Ein Jahr "Osnabrücker Thesen" zu Frauen in kirchlichen Ämtern
Am 9. Dezember jährt sich die Verabschiedung der sieben "Osnabrücker Thesen", die das Ergebnis des Kongresses "Frauen in kirchlichen Ämtern. Reformbewegungen in der Ökumene" vom 6. bis 9. Dezember 2017 in Osnabrück waren.
Die Thesen stellen fest, dass sichtbare Fortschritte in der Ökumene nur zu erreichen sind, wenn Frauen in den einzelnen Kirchen Zugang zu allen kirchlichen Ämtern erhalten.
Deshalb sind Verantwortliche in den Kirchen gefordert, die spezifischen Ämter und Dienste für Frauen zu öffnen und sie entsprechend den heutigen Anforderungen an die kirchliche Sendung weiter zu entwickeln.
Aktuell gewinnen die Osnabrücker Thesen eine zusätzliche Brisanz im Kontext der Debatte um den sexuellen Missbrauch an Minderjährigen durch katholische Kleriker (Bischöfe, Priester und Diakone).
Die im September veröffentlichte MHG-Studie macht deutlich, dass Machtmissbrauch die zentrale Ursache für sexuellen, physischen und emotionalen Missbrauch ist.
Reformen: Diskussion ohne Denkverbote
Deshalb stehen tiefgreifende Reformen in der Kirche an: Themen wie Macht und Autorität in der Kirche, die verpflichtende Verbindung von Zölibat und Weihe, Frauen in kirchlichen Ämtern und Fragen der Sexualethik müssen offen und ohne Denkverbote diskutiert werden.
Die Lösung dieser Fragen ist heute dringender denn je, um verlorene Glaubwürdigkeit zurückzugewinnen. Zahlreiche Stimmen fordern dabei ausdrücklich eine erneuerte Ausgestaltung der kirchlichen Ämter, prominent das Zentralkomitee der deutschen Katholiken (ZdK, Beschluss vom 23.11.2018).

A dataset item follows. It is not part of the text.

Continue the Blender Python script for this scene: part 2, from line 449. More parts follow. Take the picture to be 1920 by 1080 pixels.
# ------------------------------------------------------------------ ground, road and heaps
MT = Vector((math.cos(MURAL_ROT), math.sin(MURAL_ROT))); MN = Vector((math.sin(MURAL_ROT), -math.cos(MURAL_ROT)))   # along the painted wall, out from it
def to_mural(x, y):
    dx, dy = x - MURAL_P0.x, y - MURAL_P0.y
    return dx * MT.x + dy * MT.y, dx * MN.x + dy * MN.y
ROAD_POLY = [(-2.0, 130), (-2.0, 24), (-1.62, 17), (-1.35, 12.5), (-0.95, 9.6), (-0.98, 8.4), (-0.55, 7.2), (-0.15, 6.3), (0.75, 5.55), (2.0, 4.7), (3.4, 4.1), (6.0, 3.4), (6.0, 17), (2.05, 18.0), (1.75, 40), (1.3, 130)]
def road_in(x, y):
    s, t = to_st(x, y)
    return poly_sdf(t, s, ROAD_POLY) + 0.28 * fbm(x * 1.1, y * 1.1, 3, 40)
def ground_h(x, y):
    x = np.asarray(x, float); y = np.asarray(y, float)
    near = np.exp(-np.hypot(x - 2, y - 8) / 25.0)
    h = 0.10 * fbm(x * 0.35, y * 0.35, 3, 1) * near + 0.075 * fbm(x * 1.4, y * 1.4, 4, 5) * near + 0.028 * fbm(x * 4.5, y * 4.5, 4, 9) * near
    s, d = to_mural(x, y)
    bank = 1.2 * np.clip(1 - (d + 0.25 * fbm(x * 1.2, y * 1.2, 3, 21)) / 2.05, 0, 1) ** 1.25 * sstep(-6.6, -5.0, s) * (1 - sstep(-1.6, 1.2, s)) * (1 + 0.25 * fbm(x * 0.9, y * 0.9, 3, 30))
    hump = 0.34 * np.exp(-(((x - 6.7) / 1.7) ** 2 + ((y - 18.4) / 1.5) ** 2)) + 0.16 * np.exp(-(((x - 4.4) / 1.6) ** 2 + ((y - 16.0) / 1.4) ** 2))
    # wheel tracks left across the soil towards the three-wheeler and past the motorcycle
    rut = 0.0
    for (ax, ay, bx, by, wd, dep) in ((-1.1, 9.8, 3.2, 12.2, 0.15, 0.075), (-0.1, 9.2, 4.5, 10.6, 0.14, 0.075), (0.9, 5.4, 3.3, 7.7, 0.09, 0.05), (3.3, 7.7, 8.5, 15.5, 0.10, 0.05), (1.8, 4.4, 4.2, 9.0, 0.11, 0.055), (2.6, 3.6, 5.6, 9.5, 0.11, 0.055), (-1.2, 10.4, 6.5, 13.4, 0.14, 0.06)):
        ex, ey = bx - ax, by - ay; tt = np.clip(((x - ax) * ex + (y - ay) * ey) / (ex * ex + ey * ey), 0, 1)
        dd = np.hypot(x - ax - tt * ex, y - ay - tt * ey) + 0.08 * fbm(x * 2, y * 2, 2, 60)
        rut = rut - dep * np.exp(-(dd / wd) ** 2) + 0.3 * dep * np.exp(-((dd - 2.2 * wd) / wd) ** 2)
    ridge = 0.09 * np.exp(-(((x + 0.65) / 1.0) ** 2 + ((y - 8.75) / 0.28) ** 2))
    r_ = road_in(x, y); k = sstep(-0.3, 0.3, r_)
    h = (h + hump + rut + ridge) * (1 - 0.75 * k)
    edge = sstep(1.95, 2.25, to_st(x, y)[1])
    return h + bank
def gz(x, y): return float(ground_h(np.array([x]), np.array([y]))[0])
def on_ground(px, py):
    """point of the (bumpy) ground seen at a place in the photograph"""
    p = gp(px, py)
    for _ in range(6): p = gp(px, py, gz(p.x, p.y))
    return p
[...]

Intensive Beschäftigung mit den Forderungen
Auf dem Kongress diskutierten die beteiligten Institutionen für Theologie der Universitäten Osnabrück, Oldenburg und Münster mit römisch-katholischen und evangelischen Verbänden zum Ende des Reformationsjubiläums 2017 die Frage nach Frauen in kirchlichen Ämtern aus ökumenischer Perspektive.
Seitdem haben sich mit den Forderungen der "Osnabrücker Thesen" der Katholische Deutsche Frauenbund (KDFB), die Katholische Frauengemeinschaft Deutschlands (kfd), die AGENDA - Forum katholischer Theologinnen, deutschsprachige Generaloberinnen der UISG - Konstellation Europa Central 2 und das Zentralkomitee der deutschen Katholiken (ZdK) intensiv beschäftigt.
Seit September liegt die Publikation der Beiträge zum Osnabrücker Kongress vor, die die Thesen wissenschaftlich begründet[1].
Spürbarer Strukturwandel in der Kirche notwendig
In tiefer Sorge um ein glaubwürdiges Zeugnis vom Evangelium des Lebens und der Barmherzigkeit Gottes halten wir eine konstruktive, weitergehende und gemeinsame Auseinandersetzung mit diesen Fragestellungen für notwendig.
Es ist nicht hinnehmbar, dass Theologinnen und Theologen heute immer noch von Rom gemaßregelt werden, wenn sie sich in wissenschaftlicher Redlichkeit mit den genannten Themen auseinandersetzen - Themen, die zu einer gründlichen Analyse des Skandals um sexuellen Missbrauch gehören und zu denen seit den 1970er Jahren fundierte Studien vorgelegt wurden.
Der Weg in die Zukunft der Kirche führt nur über einen spürbaren Strukturwandel und ein damit verbundenes partnerschaftliches und anerkennendes Miteinander von Männern und Frauen in der Kirche.
Für Agenda - Forum katholischer Theologinnen: Prof. Dr. Margit Eckholt, 1. Vorsitzende
Für den KDFB: Dr. Maria Flachsbarth, Präsidentin
Für die kfd: Mechthild Heil, Bundesvorsitzende
[1] Margit Eckholt, Dorothea Sattler, Ulrike Link-Wieczorek und Andrea Strübind (HG.): Frauen in kirchlichen Ämtern. Reformbewegungen in der Ökumene. Herder/Vandenhoeck, Freiburg 2018.